Das lässt insofern aufhorchen, weil de Maizière bisher durchaus als letztes Mitglied der derzeitigen Bundesregierung durchging, das noch seinen Verstand und alle Sinne einigermaßen beisammen hatte. Schon wieder vorbei.
Ob es auch noch etwas Positives über die Zeremonie zu sagen gibt? Nein, auf der ganzen mit polierten Stiefeln gesäumten Linie nicht! Denn es ist ja nicht nur das störrische, geradezu grotesk realitätsblinde Festhalten von Christian Wulff an diesem Preußen-Event mit Helm und Fackeln. Seine noch lebenden Vorgänger zieren sich daran teilzunehmen, die Opposition sowieso und inzwischen sorgt die Militärparade sogar bis in die schwarz-gelbe Koalition für peinlich berührtes Unbehagen.

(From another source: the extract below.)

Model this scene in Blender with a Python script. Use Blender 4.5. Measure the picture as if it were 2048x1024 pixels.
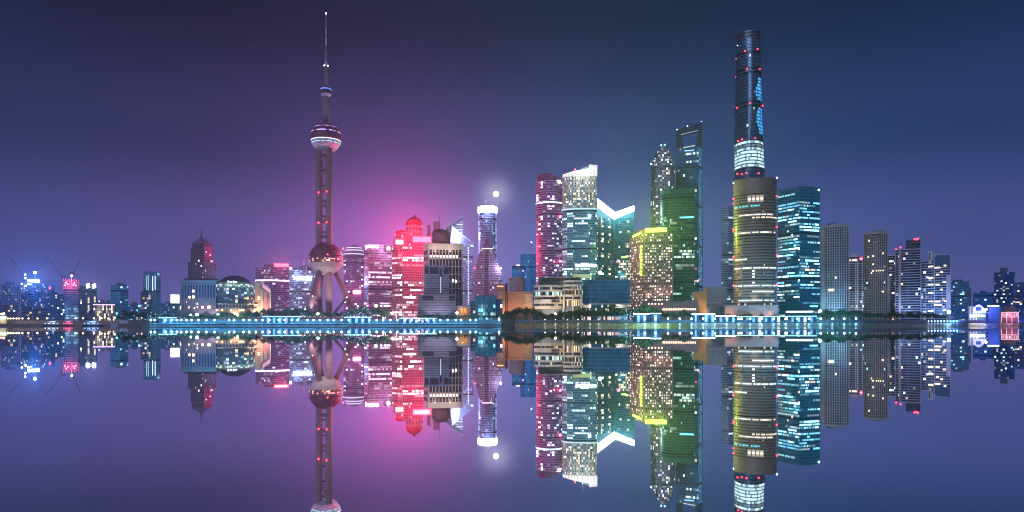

Es lässt sich aber eins an diesem Zapfenstreich lernen: Was für einem tief sitzenden, obrigkeitsstaatlichen Konservatismus alle anhängen, die ihn gutheißen und dort am Donnerstag erscheinen. Diese Einschätzung geht ja manchmal verloren, weil heute angeblich jeder irgendwie modern ist oder sich dafür hält. Die Gästeliste kann da einiges zurechtrücken.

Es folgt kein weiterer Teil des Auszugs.